2.) Hierbei werden zweifellos zig Millionen Menschen verhungern, wenn von uns das für uns Notwendige aus dem Lande herausgeholt wird.
3.) Am wichtigsten ist die Bergung und Abtransport von Ölsaaten, Ölkuchen, dann erst Getreide. Das vorhandene Fett und Fleisch wird voraussichtlich die Truppe verbrauchen.[…]
My translation:
[…]1.) The war can only be continued if the whole Wehrmacht is fed out of Russia in the 3rd war year.
2.) Due to this umpteen million people will doubtlessly starve to death when we take what is necessary for us out of the land.[my emphasis]
3.) Most important is the collection and shipment of oil seeds and oil cake, only thereafter of grain.
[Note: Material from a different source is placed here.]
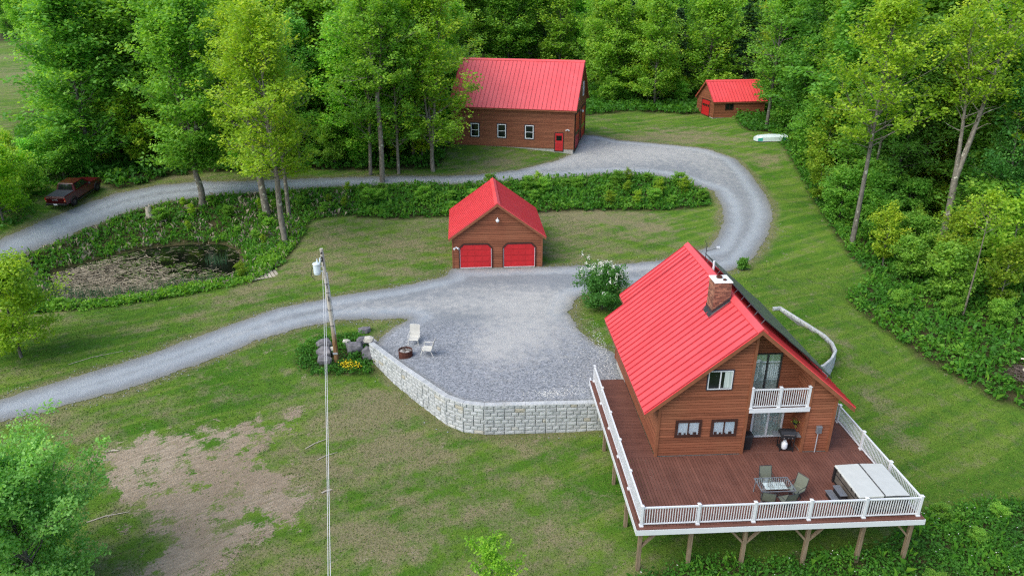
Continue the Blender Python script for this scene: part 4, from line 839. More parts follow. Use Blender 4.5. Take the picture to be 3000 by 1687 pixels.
def chair_parts(t, frame, fabric, swivel, bh=.98, w=.54):
    # faces -Y (seat front at -Y)
    def strip(P, hw, mat, nm):
        m = MB()
        for a, b in zip(P[:-1], P[1:]): m.faces([(-hw,a[0],a[1]),(hw,a[0],a[1]),(hw,b[0],b[1]),(-hw,b[0],b[1]),(-hw,a[0],a[1]-.012),(hw,a[0],a[1]-.012),(hw,b[0],b[1]-.012),(-hw,b[0],b[1]-.012)],[(0,1,2,3),(7,6,5,4),(4,5,1,0),(6,7,3,2),(5,6,2,1),(7,4,0,3)])
        return m.build(nm, MAT[mat], t)
    strip([(-.27,.41),(-.24,.43),(0,.41),(.20,.40)], w/2, fabric, 'seat'); strip([(.20,.40),(.26,.46),(.33,.70),(.40,bh)], w/2, fabric, 'backrest')
    fr = MB()
    for s in (-1, 1):
        x = s*(w/2+.015); fr.tube([(x,-.28,.40),(x,.20,.39),(x,.27,.46),(x,.34,.70),(x,.41,bh+.01)],.015,6); fr.tube([(x,-.27,.40),(x*1.06,-.28,.60),(x*1.08,-.18,.64),(x*1.08,.20,.64),(x,.32,.66)],.015,6)
    fr.tube([(-w/2-.015,.41,bh+.01),(0,.42,bh+.02),(w/2+.015,.41,bh+.01)],.015,6); fr.tube([(-w/2,-.28,.40),(w/2,-.28,.40)],.013,6)
    fr.build('chair_frame', MAT[frame], t)
    if swivel:
        b = MB(); b.tube([(0,-.02,.38),(0,-.02,.10)],.03,8); n = 24
        b.tube([(.27*math.cos(2*PI*k/n),-.02+.27*math.sin(2*PI*k/n),.02) for k in range(n+1)],.016,6,False)
        for k in range(4): a = PI/4+k*PI/2; b.tube([(0,-.02,.12),(.27*math.cos(a),-.02+.27*math.sin(a),.03)],.013,6)
        b.build('swivel_base', MAT[frame], t)
    else:
        for s in (-1, 1):
            for p in ([(s*(w/2+.01),-.26,.40),(s*(w/2+.03),-.34,.16),(s*(w/2+.03),-.33,0)],[(s*(w/2+.01),.20,.39),(s*(w/2+.02),.30,.2),(s*(w/2+.03),.40,0)]):
                l = MB(); l.tube(p,.016,6); l.build('leg', MAT[frame], t)
for lab, x, y, a, sw in (('olive sling chair at the far side of the glass table, back towards the house', 6.30, 2.12, 0.0, False), ('olive swivel chair at the right end of the table, turned slightly out', 7.38, 1.52, -1.05, True),
                     ('olive swivel chair on the railing side of the table, seen from behind', 6.66, .86, PI+.2, True), ('olive chair tucked under the near left corner of the table', 5.86, .98, PI-.35, True)):
    t = thing('sling_chair', lab, 'chair', (x, y, .001), a, 'patio chairs round the glass table'); chair_parts(t, 'dark', 'sling', sw)
def make_grill():
    t = thing('gas_grill', 'black gas grill with side shelves standing in the recess by the sliding door', 'grill', (8.42, 5.12, .001), -.12)
    b = MB(); b.box(-.36,.36,-.26,.26,.72,.90); b.build('firebox', MAT['black'], t, bevel=.03)
    h = MB(); n = 10
    prof = [(.27*math.cos(PI*k/n)*1.0, .90+.26*math.sin(PI*k/n)) for k in range(n+1)]
    for (y0, z0), (y1, z1) in zip(prof[:-1], prof[1:]): h.poly([(-.36,y0,z0),(.36,y0,z0),(.36,y1,z1),(-.36,y1,z1)])
    for x in (-.36, .36): h.poly([(x,y,z) for y, z in prof])
    hd = h.build('hood', MAT['black'], t); q = MB(); q.bar((-.26,-.30,1.0),(.26,-.30,1.0),.03,.03); q.build('hood_handle', MAT['steel'], hd)
    for x0, x1 in ((-.70,-.37),(.37,.62)): s = MB(); s.box(x0,x1,-.22,.22,.86,.89); s.build('side_shelf', MAT['grey'], t)
    for x in (-.32, .32):
        for y in (-.22, .22): l = MB(); l.box(x-.02,x+.02,y-.02,y+.02,0,.72); l.build('leg', MAT['black'], t)
    s = MB(); s.box(-.33,.33,-.23,.23,.10,.13); s.build('bottom_shelf', MAT['black'], t)
    k = MB()
    for x in (-.2,0,.2): k.tube([(x,-.262,.81),(x,-.29,.81)],.025,10)
    k.build('control_knob', MAT['steel'], t)
    c = thing('propane_tank', 'white propane cylinder on the bottom shelf of the black grill', 'gas cylinder', (8.30, 4.98, .135))
    m = MB(); m.lathe([(0,0),(.11,0),(.12,.02),(.15,.08),(.155,.16),(.155,.28),(.13,.36),(.05,.40),(0,.40)],20); m.build('tank', MAT['white'], c, True)
    m = MB(); m.lathe([(.085,.38),(.085,.47),(.07,.47),(.07,.38)],16); m.build('collar', MAT['white'], c); m = MB(); m.tube([(0,0,.39),(0,0,.45)],.02,8); m.build('valve', MAT['steel'], c)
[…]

The available fat and meat will presumably be consumed by the troops.[…]
michael mills wrote:And even if Goering pulled some figure off the top of his head,
He will hardly have “pulled some figure off the top of his head”, considering the backup he had from his economic planning staff, see the quoted protocols of 02.05.1941 and 23.05.1941.
michael mills wrote:that does not prove that there was an actual plan to starve a target figure of 30 million.
Where did I say anything here about such a "target figure"?
What the documents show is that Germans planned to exploit the resources of the Soviet Union
expecting that this exploitation would lead millions of people to die of starvation.
Whether the forecast was "umpteen million", "many tens of millions" or "20 to 30 million", the fact that the Nazis launched a war also for the purpose of ruthless exploitation expecting that this would lead many millions of people to die miserably illustrates their contempt for human life and the monstrously criminal nature of their attitudes, just as Mills' dishonest bickering illustrates what kind of a fellow Mills is.
The greatest weakness of "Revisionist" apologists of the Nazi system, as I like to say, is that they can't help being themselves and endorsing the merciless, criminal attitudes of Hitler's regime.
This observation certainly fits Michael Mills like a glove.